How not to respond to Paul Manafort's criminal indictment

Republican presidential candidate Donald Trump's campaign chair and convention manager Paul Manafort departs a press conference at the Republican Convention in Cleveland, July 19, 2016. (Photo by Carlo Allegri/Reuters)
Republican presidential candidate Donald Trump's campaign chair and convention manager Paul Manafort departs a press conference at the Republican Convention in Cleveland, July 19, 2016.

Corey Lewandowski, who helped lead Donald Trump's presidential campaign before Paul Manafort did, appeared on Fox Business Network this morning to talk about Manafort's criminal indictment.
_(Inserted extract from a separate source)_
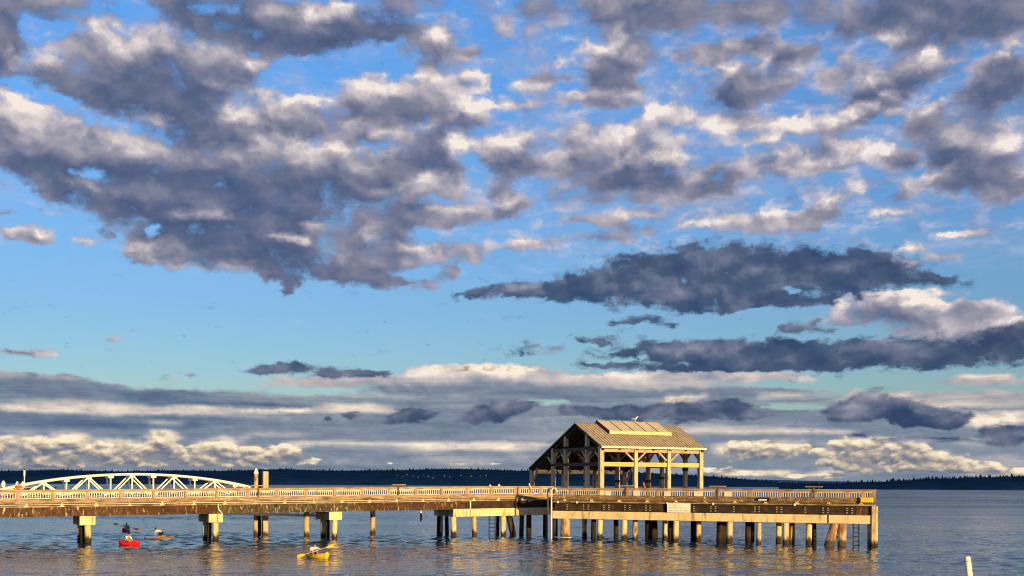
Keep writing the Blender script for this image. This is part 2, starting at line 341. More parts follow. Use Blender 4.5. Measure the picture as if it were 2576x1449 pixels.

In the process, Lewandowski presented a new talking point: let's blame the FBI.

"If the public reports are true, and there was a time where Paul Manafort was under a FISA warrant before coming to the Trump campaign, why is it the FBI never reached out to me as the campaign manager, never reached out to Donald Trump, and said: 'Look, you might want to pause for a second and take a look before you bring this guy on board as a volunteer to hunt delegates to you,'" Lewandowski argued.

I see. So, it's not Trump World's fault they hired a suspected criminal to lead Trump's political operation; it's federal law enforcement's fault for not discouraging Trump World.

Given what we know about this presidency, the argument isn't exactly compelling. Team Trump knew Michael Flynn was under investigation, for example, but the president made him White House National Security Advisor anyway.

But even putting that aside, Trump World is also responding to the charges against Manafort with related unpersuasive arguments.

This was echoed by another source close to the White House, who told CNN that Manafort and Gates' behavior has little to do with the Trump campaign or the Russia investigation."These guys were bad guys when they started, they were bad guys when they left," the source said, adding, "It has nothing to do with any relationship to Russia."

This is one of those defenses that doesn't exactly come across as a defense.

The line makes it sound as if Trump hired "bad guys" to run his political operation, which may be true, but it's the sort of thing we'd expect the president's critics, not his allies, to emphasize.

I suppose the obvious follow-up question is, if "these guys were bad guys when they started," why exactly did Trump put them in charge?